One such choice is whether Singapore must be a global city, said Vadaketh. He said the antagonism towards foreigners in Singapore is a result of tensions between those who see Singapore as a global city with a global identity and those who want it to have a more local identity. I would disagree with him here, it’s more about the belief that FTs help repress the wages of local PMETs and the PAP’s  administration ignoringpeople’s concerns about the impact on wages and employmentof an FT flood.

Mr Low and Mr Vadaketh wrote most of the 15 essays in the book, which also includes contributions from Dr Linda Lim, professor of strategy at the University of Michigan, and Dr Thum Ping Tjin, research fellow at the Asia Research Institute in NUS.

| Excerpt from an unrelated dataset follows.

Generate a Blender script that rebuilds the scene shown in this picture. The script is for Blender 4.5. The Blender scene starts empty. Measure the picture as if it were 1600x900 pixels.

Mr Low hoped for a return of “the debate that used to characterise the Singapore Government” He referred to a 1972 speech by former deputy prime minister Goh Keng Swee that raised concerns over Singapore’s continued reliance on foreign investments and foreign workers for economic growth. “I think we have regressed,” because debate had been “sucked out of the system” because of the Government’s success.

I disagree with him here. Unlike the likes of Dr Goh, Ngiam Tong Dow, Pillay, Howe Yoon Chong, the younger ministers and senior civil ,servants are more Catholic than the pope. They had to: who chose them to succeed the old guard, ministers and senior civil servants?

But let’s not think that the PAP is doomed like the dodo.

Bear in mind that Donald Low is the associate dean for executive education and research at the Lee Kuan Yew School of Public Policy, Yeoh Lam Keong* is an an adjunct professor there too (in the days of Hard Truths), they’d be in exile to avoid the ISD)  and that Hard Choices saw the light of day (would have been banned)

Finally, pls note the policies advocated in Hard Choices are not too dissimilar in spirit and outline from those that the SDP is proposing (spin on the latest version). They are about

— whether people’s hard work would be rewarded by an improvement in their living standards (or how o make surepeople who worked hard to build a good life for their families got a fair deal); and

— controlling the quantity and quality of people that come into S’pore (which incidentally is a primary duty of government that this PAP administration has seemingly forgotten).